Opinion is like a pendulum and obeys the same law. If it goes past the centre of gravity on one side, it must go a like distance on the other; and it is only after a certain time that it finds the true point at which it can remain at rest.

One can even say that we require at all times a certain quantity of care or sorrow or want, as a ship requires ballast, in order to keep on a straight course.

He who writes carelessly confesses thereby at the very outset that he does not attach much importance to his own thoughts.

That you should write down valuable ideas that occur to you as soon as possible goes without saying: we sometimes forget even what we have done, so how much more what we have thought.

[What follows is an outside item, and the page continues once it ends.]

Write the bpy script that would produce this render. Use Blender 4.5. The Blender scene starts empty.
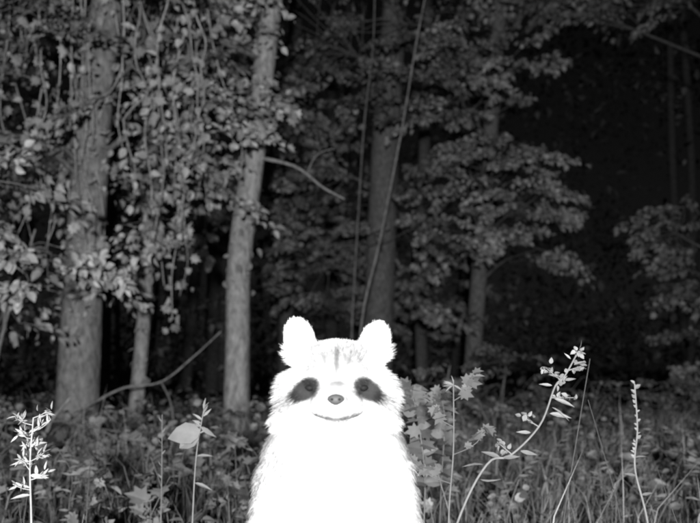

There is not much to be got anywhere in the world. It is filled with misery and pain; if a man escapes these, boredeom lies in wait for him at every corner. Nay more; it is evil which generally has the upper hand, and folly that makes the most noise. Fate is cruel and mankind pitiable.

We seldom think of what we have but always of what we lack.

Talent is like the marksman who hits a target which others cannot reach; genius is like the marksman who hits a target… which others cannot even see.

It can truly be said: Men are the devils of the earth, and the animals are the tormented souls.

Not the least of the torments which plague our existence is the constant pressure of time, which never lets us so much as draw breath but pursues us all like a taskmaster with a whip. It ceases to persecute only him it has delivered over to boredom.

In short, a large part of the powers of the human race is taken away from the production of what is necessary, in order to bring what is superfluous and unnecessary within the reach of a few.

Obstinacy is the result of the will forcing itself into the place of the intellect.

Newspapers are the second hand of history. This hand, however, is usually not only of inferior metal to the other hands, it also seldom works properly.